Given entries:
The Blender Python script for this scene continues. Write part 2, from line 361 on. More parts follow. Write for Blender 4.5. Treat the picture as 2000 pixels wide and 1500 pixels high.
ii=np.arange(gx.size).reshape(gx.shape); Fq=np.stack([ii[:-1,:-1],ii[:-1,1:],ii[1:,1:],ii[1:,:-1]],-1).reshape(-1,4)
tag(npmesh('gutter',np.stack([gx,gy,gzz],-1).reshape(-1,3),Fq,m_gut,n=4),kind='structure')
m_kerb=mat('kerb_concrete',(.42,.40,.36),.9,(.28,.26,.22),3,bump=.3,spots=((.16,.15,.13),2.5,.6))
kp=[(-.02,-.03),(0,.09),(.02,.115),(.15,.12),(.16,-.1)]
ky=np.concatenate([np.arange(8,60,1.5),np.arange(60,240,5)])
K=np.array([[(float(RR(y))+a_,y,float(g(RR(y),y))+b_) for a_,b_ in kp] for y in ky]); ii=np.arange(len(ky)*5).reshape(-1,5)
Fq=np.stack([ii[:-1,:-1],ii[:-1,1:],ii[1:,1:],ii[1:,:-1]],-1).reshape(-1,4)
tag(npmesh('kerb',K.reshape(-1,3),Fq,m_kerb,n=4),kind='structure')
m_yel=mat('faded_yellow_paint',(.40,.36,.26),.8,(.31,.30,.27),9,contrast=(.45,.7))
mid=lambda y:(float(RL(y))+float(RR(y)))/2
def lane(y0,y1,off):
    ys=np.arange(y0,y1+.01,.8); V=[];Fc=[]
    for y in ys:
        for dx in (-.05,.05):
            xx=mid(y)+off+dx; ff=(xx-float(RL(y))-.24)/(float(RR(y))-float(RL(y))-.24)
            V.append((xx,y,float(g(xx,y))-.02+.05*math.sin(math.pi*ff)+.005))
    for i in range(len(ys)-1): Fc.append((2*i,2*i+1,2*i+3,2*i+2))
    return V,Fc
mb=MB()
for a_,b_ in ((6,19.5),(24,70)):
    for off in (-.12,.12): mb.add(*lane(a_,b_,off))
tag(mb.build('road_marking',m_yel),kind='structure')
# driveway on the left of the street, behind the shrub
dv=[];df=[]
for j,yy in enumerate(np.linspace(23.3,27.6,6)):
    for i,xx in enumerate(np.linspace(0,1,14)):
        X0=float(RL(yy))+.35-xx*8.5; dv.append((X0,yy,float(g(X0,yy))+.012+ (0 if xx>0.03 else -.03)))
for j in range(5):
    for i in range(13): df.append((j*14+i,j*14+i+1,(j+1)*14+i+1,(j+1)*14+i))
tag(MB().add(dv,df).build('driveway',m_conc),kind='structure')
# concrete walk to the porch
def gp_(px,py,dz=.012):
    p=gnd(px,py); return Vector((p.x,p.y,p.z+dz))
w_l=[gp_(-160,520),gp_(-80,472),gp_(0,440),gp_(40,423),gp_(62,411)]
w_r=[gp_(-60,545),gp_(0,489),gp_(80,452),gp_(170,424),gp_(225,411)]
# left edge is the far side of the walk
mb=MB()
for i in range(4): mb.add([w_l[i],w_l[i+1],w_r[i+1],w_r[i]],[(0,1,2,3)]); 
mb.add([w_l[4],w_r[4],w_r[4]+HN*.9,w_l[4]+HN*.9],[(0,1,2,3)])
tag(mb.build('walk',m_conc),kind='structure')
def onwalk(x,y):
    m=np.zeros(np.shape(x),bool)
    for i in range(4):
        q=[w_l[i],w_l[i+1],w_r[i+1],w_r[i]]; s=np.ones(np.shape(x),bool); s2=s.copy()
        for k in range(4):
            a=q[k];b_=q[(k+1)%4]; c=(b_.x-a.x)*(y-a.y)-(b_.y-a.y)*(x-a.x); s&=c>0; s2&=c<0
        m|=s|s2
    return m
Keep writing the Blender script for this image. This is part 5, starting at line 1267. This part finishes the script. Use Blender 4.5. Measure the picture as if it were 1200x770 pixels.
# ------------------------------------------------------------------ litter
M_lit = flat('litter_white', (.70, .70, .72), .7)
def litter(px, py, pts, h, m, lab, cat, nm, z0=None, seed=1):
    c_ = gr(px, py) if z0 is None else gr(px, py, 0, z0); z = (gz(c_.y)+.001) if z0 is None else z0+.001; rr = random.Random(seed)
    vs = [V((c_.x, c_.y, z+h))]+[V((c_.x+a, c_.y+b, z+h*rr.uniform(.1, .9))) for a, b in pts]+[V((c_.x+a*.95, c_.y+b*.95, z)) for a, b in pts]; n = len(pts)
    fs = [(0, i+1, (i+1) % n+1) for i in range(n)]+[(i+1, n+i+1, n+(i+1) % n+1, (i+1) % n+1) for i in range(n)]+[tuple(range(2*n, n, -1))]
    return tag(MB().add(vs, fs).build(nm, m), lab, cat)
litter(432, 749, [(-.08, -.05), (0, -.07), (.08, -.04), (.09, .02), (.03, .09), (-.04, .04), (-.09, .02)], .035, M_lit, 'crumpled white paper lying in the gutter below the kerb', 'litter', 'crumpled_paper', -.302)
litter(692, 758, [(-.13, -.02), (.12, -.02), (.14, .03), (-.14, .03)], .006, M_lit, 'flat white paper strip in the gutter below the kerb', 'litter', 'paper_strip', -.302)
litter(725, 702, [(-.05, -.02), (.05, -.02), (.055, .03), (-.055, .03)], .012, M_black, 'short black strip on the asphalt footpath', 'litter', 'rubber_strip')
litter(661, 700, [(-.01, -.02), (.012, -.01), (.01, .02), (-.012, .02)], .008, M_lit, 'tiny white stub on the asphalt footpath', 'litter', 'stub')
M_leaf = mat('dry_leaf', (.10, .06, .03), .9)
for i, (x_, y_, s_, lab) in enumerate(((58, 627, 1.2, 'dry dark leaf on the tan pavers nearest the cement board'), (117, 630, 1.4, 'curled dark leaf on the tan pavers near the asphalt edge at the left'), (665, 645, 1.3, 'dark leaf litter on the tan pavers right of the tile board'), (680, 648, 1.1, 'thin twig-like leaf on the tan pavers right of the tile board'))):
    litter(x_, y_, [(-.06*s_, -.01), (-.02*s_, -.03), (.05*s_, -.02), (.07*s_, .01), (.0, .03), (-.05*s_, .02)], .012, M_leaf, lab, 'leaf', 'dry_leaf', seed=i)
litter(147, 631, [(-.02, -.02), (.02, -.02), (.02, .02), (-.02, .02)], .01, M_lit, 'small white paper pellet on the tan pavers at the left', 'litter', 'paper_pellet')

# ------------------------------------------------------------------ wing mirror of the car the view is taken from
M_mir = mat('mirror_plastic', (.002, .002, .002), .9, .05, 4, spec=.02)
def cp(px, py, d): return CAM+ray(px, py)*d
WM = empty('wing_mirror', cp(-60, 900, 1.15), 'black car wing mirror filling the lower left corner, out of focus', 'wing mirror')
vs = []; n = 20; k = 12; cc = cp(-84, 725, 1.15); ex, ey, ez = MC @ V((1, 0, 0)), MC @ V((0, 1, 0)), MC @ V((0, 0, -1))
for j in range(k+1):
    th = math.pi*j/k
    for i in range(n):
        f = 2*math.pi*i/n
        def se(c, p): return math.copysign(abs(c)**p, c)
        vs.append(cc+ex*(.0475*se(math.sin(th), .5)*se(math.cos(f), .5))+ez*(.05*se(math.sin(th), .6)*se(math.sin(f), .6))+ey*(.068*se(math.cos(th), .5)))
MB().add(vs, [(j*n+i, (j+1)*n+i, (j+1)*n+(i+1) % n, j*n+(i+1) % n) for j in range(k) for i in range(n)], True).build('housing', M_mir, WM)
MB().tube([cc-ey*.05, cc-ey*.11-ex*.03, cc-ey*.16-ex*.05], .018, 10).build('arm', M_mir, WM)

Task statement:
All of the entries need to be reproduced exactly; please write them out.

Reply to the exercise:
The Blender Python script for this scene continues. Write part 2, from line 361 on. More parts follow. Write for Blender 4.5. Treat the picture as 2000 pixels wide and 1500 pixels high.
ii=np.arange(gx.size).reshape(gx.shape); Fq=np.stack([ii[:-1,:-1],ii[:-1,1:],ii[1:,1:],ii[1:,:-1]],-1).reshape(-1,4)
tag(npmesh('gutter',np.stack([gx,gy,gzz],-1).reshape(-1,3),Fq,m_gut,n=4),kind='structure')
m_kerb=mat('kerb_concrete',(.42,.40,.36),.9,(.28,.26,.22),3,bump=.3,spots=((.16,.15,.13),2.5,.6))
kp=[(-.02,-.03),(0,.09),(.02,.115),(.15,.12),(.16,-.1)]
ky=np.concatenate([np.arange(8,60,1.5),np.arange(60,240,5)])
K=np.array([[(float(RR(y))+a_,y,float(g(RR(y),y))+b_) for a_,b_ in kp] for y in ky]); ii=np.arange(len(ky)*5).reshape(-1,5)
Fq=np.stack([ii[:-1,:-1],ii[:-1,1:],ii[1:,1:],ii[1:,:-1]],-1).reshape(-1,4)
tag(npmesh('kerb',K.reshape(-1,3),Fq,m_kerb,n=4),kind='structure')
m_yel=mat('faded_yellow_paint',(.40,.36,.26),.8,(.31,.30,.27),9,contrast=(.45,.7))
mid=lambda y:(float(RL(y))+float(RR(y)))/2
def lane(y0,y1,off):
    ys=np.arange(y0,y1+.01,.8); V=[];Fc=[]
    for y in ys:
        for dx in (-.05,.05):
            xx=mid(y)+off+dx; ff=(xx-float(RL(y))-.24)/(float(RR(y))-float(RL(y))-.24)
            V.append((xx,y,float(g(xx,y))-.02+.05*math.sin(math.pi*ff)+.005))
    for i in range(len(ys)-1): Fc.append((2*i,2*i+1,2*i+3,2*i+2))
    return V,Fc
mb=MB()
for a_,b_ in ((6,19.5),(24,70)):
    for off in (-.12,.12): mb.add(*lane(a_,b_,off))
tag(mb.build('road_marking',m_yel),kind='structure')
# driveway on the left of the street, behind the shrub
dv=[];df=[]
for j,yy in enumerate(np.linspace(23.3,27.6,6)):
    for i,xx in enumerate(np.linspace(0,1,14)):
        X0=float(RL(yy))+.35-xx*8.5; dv.append((X0,yy,float(g(X0,yy))+.012+ (0 if xx>0.03 else -.03)))
for j in range(5):
    for i in range(13): df.append((j*14+i,j*14+i+1,(j+1)*14+i+1,(j+1)*14+i))
tag(MB().add(dv,df).build('driveway',m_conc),kind='structure')
# concrete walk to the porch
def gp_(px,py,dz=.012):
    p=gnd(px,py); return Vector((p.x,p.y,p.z+dz))
w_l=[gp_(-160,520),gp_(-80,472),gp_(0,440),gp_(40,423),gp_(62,411)]
w_r=[gp_(-60,545),gp_(0,489),gp_(80,452),gp_(170,424),gp_(225,411)]
# left edge is the far side of the walk
mb=MB()
for i in range(4): mb.add([w_l[i],w_l[i+1],w_r[i+1],w_r[i]],[(0,1,2,3)]); 
mb.add([w_l[4],w_r[4],w_r[4]+HN*.9,w_l[4]+HN*.9],[(0,1,2,3)])
tag(mb.build('walk',m_conc),kind='structure')
def onwalk(x,y):
    m=np.zeros(np.shape(x),bool)
    for i in range(4):
        q=[w_l[i],w_l[i+1],w_r[i+1],w_r[i]]; s=np.ones(np.shape(x),bool); s2=s.copy()
        for k in range(4):
            a=q[k];b_=q[(k+1)%4]; c=(b_.x-a.x)*(y-a.y)-(b_.y-a.y)*(x-a.x); s&=c>0; s2&=c<0
        m|=s|s2
    return m
Keep writing the Blender script for this image. This is part 5, starting at line 1267. This part finishes the script. Use Blender 4.5. Measure the picture as if it were 1200x770 pixels.
# ------------------------------------------------------------------ litter
M_lit = flat('litter_white', (.70, .70, .72), .7)
def litter(px, py, pts, h, m, lab, cat, nm, z0=None, seed=1):
    c_ = gr(px, py) if z0 is None else gr(px, py, 0, z0); z = (gz(c_.y)+.001) if z0 is None else z0+.001; rr = random.Random(seed)
    vs = [V((c_.x, c_.y, z+h))]+[V((c_.x+a, c_.y+b, z+h*rr.uniform(.1, .9))) for a, b in pts]+[V((c_.x+a*.95, c_.y+b*.95, z)) for a, b in pts]; n = len(pts)
    fs = [(0, i+1, (i+1) % n+1) for i in range(n)]+[(i+1, n+i+1, n+(i+1) % n+1, (i+1) % n+1) for i in range(n)]+[tuple(range(2*n, n, -1))]
    return tag(MB().add(vs, fs).build(nm, m), lab, cat)
litter(432, 749, [(-.08, -.05), (0, -.07), (.08, -.04), (.09, .02), (.03, .09), (-.04, .04), (-.09, .02)], .035, M_lit, 'crumpled white paper lying in the gutter below the kerb', 'litter', 'crumpled_paper', -.302)
litter(692, 758, [(-.13, -.02), (.12, -.02), (.14, .03), (-.14, .03)], .006, M_lit, 'flat white paper strip in the gutter below the kerb', 'litter', 'paper_strip', -.302)
litter(725, 702, [(-.05, -.02), (.05, -.02), (.055, .03), (-.055, .03)], .012, M_black, 'short black strip on the asphalt footpath', 'litter', 'rubber_strip')
litter(661, 700, [(-.01, -.02), (.012, -.01), (.01, .02), (-.012, .02)], .008, M_lit, 'tiny white stub on the asphalt footpath', 'litter', 'stub')
M_leaf = mat('dry_leaf', (.10, .06, .03), .9)
for i, (x_, y_, s_, lab) in enumerate(((58, 627, 1.2, 'dry dark leaf on the tan pavers nearest the cement board'), (117, 630, 1.4, 'curled dark leaf on the tan pavers near the asphalt edge at the left'), (665, 645, 1.3, 'dark leaf litter on the tan pavers right of the tile board'), (680, 648, 1.1, 'thin twig-like leaf on the tan pavers right of the tile board'))):
    litter(x_, y_, [(-.06*s_, -.01), (-.02*s_, -.03), (.05*s_, -.02), (.07*s_, .01), (.0, .03), (-.05*s_, .02)], .012, M_leaf, lab, 'leaf', 'dry_leaf', seed=i)
litter(147, 631, [(-.02, -.02), (.02, -.02), (.02, .02), (-.02, .02)], .01, M_lit, 'small white paper pellet on the tan pavers at the left', 'litter', 'paper_pellet')

# ------------------------------------------------------------------ wing mirror of the car the view is taken from
M_mir = mat('mirror_plastic', (.002, .002, .002), .9, .05, 4, spec=.02)
def cp(px, py, d): return CAM+ray(px, py)*d
WM = empty('wing_mirror', cp(-60, 900, 1.15), 'black car wing mirror filling the lower left corner, out of focus', 'wing mirror')
vs = []; n = 20; k = 12; cc = cp(-84, 725, 1.15); ex, ey, ez = MC @ V((1, 0, 0)), MC @ V((0, 1, 0)), MC @ V((0, 0, -1))
for j in range(k+1):
    th = math.pi*j/k
    for i in range(n):
        f = 2*math.pi*i/n
        def se(c, p): return math.copysign(abs(c)**p, c)
        vs.append(cc+ex*(.0475*se(math.sin(th), .5)*se(math.cos(f), .5))+ez*(.05*se(math.sin(th), .6)*se(math.sin(f), .6))+ey*(.068*se(math.cos(th), .5)))
MB().add(vs, [(j*n+i, (j+1)*n+i, (j+1)*n+(i+1) % n, j*n+(i+1) % n) for j in range(k) for i in range(n)], True).build('housing', M_mir, WM)
MB().tube([cc-ey*.05, cc-ey*.11-ex*.03, cc-ey*.16-ex*.05], .018, 10).build('arm', M_mir, WM)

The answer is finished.